On the back of my character sheet, I made sure to write the events of my character's history down, term-by-term, the events that happened, the skills gained, the rolls made and failed, the enemies/allies/rivals gained, and every result of every roll made. Even "barely passed the survival roll" or "just failed the advancement roll" matters! Do this for every term spent in character creation, and then look back at your character's history and be amazed.

You can then use that list as your character's personal backstory and history, and it gives you things to talk about and roleplay with. "Yeah, the piracy scourge of 12 years ago was pretty bad, I barely managed to live through that, but I did get a commission out of the entire campaign after us Marines were done clearing out the pirate bases in that asteroid field." Okay that bit of background information with the referee, giving your barely made survival roll and commission result, and your character's history is richer along with the universe's history as well.

And just perhaps, that bit of history may come up again should ships start disappearing around those asteroids again...

"Hey, I know about that place...!"

I can see this character background history becoming indispensable for referees.

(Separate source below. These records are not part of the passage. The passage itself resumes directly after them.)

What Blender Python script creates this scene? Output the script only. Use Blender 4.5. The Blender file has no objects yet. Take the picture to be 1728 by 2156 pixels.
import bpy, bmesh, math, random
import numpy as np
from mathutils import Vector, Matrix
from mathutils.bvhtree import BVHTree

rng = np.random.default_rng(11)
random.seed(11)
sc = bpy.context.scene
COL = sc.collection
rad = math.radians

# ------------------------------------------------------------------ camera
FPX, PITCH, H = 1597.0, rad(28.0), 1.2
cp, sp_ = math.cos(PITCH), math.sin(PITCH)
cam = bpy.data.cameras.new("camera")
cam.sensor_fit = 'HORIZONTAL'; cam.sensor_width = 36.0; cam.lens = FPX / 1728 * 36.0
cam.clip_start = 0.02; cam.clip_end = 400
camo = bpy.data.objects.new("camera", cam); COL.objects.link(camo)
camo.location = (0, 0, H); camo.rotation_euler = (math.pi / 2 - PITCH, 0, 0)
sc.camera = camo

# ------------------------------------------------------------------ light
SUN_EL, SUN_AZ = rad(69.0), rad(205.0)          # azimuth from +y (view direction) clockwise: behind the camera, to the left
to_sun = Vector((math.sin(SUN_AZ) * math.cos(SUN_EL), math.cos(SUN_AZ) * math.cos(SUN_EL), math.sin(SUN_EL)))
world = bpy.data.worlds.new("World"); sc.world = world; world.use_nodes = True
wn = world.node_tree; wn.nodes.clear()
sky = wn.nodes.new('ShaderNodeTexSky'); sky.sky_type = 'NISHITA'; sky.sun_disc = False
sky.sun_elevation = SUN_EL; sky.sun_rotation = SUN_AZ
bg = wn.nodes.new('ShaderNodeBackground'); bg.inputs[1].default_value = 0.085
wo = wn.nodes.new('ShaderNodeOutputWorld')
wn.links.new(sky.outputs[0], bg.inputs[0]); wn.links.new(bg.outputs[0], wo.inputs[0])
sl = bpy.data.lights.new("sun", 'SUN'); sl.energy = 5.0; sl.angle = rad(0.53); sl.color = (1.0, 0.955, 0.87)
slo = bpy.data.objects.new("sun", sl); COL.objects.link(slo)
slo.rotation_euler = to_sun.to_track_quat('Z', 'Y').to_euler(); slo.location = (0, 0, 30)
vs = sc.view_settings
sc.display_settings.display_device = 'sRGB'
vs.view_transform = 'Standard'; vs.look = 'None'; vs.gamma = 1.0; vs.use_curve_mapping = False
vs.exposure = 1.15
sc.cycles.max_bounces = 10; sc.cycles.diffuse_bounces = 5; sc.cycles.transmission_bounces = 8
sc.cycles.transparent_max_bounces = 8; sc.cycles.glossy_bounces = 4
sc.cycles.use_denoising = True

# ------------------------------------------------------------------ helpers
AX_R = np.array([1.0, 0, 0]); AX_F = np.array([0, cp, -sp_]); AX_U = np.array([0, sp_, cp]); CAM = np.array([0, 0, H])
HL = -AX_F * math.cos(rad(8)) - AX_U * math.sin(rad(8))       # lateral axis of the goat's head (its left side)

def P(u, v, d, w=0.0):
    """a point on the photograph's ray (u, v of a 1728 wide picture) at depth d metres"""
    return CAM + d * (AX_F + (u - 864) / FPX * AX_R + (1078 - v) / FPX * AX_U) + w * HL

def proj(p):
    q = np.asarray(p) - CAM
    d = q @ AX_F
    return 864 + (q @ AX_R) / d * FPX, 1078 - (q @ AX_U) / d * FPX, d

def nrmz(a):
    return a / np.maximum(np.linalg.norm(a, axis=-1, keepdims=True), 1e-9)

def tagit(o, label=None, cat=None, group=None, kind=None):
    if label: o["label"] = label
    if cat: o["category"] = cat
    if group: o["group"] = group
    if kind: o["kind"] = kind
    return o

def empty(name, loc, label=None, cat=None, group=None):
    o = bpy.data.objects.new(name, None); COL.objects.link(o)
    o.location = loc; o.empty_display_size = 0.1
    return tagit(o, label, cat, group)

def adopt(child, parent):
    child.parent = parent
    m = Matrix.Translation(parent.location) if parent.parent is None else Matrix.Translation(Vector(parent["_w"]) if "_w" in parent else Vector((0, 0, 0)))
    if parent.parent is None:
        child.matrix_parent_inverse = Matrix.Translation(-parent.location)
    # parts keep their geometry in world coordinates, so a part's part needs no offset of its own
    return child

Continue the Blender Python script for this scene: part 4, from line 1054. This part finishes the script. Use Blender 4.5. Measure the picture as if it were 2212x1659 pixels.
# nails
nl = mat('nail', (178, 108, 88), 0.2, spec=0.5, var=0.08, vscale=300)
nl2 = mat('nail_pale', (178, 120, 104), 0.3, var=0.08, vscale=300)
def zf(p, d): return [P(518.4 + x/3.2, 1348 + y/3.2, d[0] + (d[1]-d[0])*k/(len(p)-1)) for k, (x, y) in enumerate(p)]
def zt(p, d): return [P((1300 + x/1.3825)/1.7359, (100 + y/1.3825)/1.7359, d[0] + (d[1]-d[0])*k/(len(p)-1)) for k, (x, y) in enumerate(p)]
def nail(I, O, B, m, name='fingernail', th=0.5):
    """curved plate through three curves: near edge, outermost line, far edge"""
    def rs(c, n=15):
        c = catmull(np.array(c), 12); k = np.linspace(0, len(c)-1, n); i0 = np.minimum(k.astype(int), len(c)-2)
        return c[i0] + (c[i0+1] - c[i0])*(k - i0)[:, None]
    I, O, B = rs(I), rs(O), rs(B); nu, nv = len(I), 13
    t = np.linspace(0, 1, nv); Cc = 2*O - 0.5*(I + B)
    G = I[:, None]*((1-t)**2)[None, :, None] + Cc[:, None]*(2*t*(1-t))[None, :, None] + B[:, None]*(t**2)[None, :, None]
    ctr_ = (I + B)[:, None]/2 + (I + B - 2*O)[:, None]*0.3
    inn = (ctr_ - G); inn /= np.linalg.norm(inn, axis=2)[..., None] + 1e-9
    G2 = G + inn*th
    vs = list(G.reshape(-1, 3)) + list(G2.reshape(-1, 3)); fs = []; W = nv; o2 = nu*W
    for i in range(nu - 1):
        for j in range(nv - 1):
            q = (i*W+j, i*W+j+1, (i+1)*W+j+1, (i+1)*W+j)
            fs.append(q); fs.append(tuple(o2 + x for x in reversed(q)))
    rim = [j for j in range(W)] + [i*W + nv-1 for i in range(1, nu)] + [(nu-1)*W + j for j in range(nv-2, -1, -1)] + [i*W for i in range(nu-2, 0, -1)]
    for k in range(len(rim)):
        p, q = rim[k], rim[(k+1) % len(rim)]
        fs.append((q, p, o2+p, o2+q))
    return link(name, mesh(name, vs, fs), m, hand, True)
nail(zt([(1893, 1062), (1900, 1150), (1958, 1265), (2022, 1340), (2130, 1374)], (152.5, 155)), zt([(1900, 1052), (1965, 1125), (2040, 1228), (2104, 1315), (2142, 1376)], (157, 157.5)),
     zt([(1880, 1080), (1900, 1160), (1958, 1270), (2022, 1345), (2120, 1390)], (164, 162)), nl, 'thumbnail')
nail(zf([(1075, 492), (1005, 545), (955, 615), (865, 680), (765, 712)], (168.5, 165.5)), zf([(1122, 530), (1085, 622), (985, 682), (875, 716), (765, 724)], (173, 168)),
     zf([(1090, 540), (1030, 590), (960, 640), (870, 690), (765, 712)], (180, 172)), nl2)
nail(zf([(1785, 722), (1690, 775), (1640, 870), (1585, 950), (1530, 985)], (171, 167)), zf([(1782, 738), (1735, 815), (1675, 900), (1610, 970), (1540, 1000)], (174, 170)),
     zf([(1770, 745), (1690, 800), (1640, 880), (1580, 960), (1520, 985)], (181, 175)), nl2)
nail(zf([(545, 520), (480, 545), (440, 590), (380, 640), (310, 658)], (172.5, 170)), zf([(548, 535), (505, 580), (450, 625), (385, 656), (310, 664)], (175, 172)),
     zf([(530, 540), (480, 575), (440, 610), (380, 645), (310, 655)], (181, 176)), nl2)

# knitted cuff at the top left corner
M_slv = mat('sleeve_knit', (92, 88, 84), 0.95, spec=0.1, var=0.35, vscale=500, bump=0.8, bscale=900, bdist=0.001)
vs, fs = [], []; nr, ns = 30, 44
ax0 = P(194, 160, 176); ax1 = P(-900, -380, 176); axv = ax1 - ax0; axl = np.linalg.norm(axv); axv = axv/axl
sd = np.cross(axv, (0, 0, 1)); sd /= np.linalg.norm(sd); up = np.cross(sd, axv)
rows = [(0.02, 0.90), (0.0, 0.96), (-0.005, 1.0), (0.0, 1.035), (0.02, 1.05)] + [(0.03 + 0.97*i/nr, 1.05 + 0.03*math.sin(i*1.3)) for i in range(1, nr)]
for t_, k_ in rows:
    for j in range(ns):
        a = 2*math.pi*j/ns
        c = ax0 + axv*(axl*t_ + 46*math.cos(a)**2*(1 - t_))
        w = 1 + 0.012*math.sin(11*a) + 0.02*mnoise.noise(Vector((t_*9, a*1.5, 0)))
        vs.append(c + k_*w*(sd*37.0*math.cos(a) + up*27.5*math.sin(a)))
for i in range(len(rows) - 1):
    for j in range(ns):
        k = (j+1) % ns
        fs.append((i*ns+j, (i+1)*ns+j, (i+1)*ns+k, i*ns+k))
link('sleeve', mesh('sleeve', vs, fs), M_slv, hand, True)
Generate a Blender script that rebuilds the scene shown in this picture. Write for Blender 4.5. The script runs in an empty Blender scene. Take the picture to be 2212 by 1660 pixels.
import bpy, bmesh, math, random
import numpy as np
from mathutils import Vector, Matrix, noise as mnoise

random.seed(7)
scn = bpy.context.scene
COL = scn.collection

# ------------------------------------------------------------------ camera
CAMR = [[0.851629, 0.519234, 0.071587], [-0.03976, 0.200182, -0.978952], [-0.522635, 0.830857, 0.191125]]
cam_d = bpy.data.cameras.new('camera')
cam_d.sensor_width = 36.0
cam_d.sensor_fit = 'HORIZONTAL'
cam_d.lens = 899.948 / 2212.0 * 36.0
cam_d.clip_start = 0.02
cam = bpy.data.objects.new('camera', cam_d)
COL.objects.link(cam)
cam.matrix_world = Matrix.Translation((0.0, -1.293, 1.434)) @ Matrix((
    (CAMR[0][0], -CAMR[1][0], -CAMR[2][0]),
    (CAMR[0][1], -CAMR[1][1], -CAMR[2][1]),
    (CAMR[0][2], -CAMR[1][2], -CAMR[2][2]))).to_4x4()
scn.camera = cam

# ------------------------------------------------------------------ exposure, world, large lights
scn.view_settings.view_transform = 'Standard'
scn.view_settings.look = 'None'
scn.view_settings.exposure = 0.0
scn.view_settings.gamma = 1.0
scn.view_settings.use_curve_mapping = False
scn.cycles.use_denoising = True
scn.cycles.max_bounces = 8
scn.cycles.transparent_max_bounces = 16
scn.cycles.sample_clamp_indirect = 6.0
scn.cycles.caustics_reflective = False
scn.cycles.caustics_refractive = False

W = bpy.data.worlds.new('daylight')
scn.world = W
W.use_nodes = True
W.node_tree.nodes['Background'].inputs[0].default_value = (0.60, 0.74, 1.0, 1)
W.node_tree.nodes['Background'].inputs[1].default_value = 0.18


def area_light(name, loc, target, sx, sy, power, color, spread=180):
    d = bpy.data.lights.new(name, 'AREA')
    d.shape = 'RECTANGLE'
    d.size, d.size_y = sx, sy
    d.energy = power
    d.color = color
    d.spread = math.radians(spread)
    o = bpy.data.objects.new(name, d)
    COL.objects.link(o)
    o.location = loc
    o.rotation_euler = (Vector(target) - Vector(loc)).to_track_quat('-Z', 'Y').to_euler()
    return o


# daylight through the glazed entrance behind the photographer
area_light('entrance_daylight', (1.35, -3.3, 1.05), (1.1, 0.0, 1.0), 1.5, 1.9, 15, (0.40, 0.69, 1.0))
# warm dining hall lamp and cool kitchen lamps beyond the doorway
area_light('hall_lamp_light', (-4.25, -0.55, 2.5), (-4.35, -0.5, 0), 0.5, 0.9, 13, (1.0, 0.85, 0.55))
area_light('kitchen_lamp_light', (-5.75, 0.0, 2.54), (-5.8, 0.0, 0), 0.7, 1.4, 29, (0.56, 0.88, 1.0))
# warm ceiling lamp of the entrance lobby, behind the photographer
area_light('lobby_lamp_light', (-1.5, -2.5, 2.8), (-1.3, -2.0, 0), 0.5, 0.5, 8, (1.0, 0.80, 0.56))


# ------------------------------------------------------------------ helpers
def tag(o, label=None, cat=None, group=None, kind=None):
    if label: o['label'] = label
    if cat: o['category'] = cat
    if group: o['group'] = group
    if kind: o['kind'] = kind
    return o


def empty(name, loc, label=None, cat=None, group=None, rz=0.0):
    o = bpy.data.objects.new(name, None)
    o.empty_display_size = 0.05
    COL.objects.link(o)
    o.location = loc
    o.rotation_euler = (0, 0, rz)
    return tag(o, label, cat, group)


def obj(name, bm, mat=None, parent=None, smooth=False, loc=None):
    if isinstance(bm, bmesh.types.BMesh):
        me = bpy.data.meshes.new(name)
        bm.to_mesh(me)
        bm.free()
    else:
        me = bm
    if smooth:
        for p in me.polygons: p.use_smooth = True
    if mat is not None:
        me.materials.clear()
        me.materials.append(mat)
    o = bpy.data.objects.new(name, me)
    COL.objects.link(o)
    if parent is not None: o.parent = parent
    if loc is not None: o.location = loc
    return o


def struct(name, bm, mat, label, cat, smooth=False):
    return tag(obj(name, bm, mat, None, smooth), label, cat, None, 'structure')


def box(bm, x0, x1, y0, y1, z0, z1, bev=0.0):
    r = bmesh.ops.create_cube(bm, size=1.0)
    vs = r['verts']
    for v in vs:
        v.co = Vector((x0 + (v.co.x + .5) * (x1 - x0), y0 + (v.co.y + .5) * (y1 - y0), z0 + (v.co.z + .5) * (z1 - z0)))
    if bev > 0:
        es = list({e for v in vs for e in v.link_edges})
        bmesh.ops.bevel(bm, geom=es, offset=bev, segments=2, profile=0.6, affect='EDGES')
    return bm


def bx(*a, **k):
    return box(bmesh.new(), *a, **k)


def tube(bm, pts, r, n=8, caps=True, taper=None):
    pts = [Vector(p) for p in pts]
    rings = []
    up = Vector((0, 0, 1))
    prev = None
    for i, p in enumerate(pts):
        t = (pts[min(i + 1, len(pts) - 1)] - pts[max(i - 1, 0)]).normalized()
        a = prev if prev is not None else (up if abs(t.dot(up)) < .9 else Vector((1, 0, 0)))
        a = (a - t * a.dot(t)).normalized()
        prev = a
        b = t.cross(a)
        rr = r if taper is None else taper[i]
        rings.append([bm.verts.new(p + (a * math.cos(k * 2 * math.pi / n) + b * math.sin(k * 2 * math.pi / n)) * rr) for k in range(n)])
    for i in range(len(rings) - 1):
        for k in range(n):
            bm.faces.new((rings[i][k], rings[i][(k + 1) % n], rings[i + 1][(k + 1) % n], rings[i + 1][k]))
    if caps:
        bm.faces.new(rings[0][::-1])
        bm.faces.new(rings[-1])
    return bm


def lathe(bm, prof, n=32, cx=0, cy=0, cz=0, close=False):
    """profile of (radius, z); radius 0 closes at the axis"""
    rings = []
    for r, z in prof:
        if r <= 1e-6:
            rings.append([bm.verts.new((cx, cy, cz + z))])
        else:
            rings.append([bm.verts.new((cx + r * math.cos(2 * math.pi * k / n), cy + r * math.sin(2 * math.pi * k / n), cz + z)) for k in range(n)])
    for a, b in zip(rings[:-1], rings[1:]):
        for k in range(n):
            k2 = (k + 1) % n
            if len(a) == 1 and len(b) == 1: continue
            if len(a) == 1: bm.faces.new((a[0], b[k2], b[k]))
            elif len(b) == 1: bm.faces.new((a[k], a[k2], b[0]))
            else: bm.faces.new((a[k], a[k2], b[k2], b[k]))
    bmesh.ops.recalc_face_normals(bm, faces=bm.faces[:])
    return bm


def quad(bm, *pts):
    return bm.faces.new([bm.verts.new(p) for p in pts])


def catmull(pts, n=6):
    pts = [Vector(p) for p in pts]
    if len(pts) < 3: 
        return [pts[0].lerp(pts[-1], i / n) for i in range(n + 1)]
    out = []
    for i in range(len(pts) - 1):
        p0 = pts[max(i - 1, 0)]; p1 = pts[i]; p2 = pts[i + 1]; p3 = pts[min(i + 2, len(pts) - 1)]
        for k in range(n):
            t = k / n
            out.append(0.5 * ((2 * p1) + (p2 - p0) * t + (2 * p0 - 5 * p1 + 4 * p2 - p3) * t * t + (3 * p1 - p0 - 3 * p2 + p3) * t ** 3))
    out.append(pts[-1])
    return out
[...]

Now your characters are connected to events in the subsector, and those become tools to use for future stories.

I love writing and recording my character's history during character creation, and I can see doing that for every character I create. Every bit of info is something you can use, along with the time that it happened, and what happened as a result. I will even leave a little space on each term of service to add details and more information as this is developed through play.

A Personal Connection

Until I gave the game a chance, played it, I felt differently about it. I guess maybe I have been distracted as of late, and assumed "this edition was like the rest." I need to do some more, like play through a sample adventure, get some combat, exploration, trade, psionics, encounters, and starship combat under my belt, and give more parts of the game a chance. I plan on doing that very soon.

But moreso, this game strikes a chord in me with that deeper and story-based character creation. It writes a history of someone I didn't know, but I do now. I am invested in, I am interested in, and I want to see what happens next.

Even by myself, this feels like the game I have been looking for and needing to play.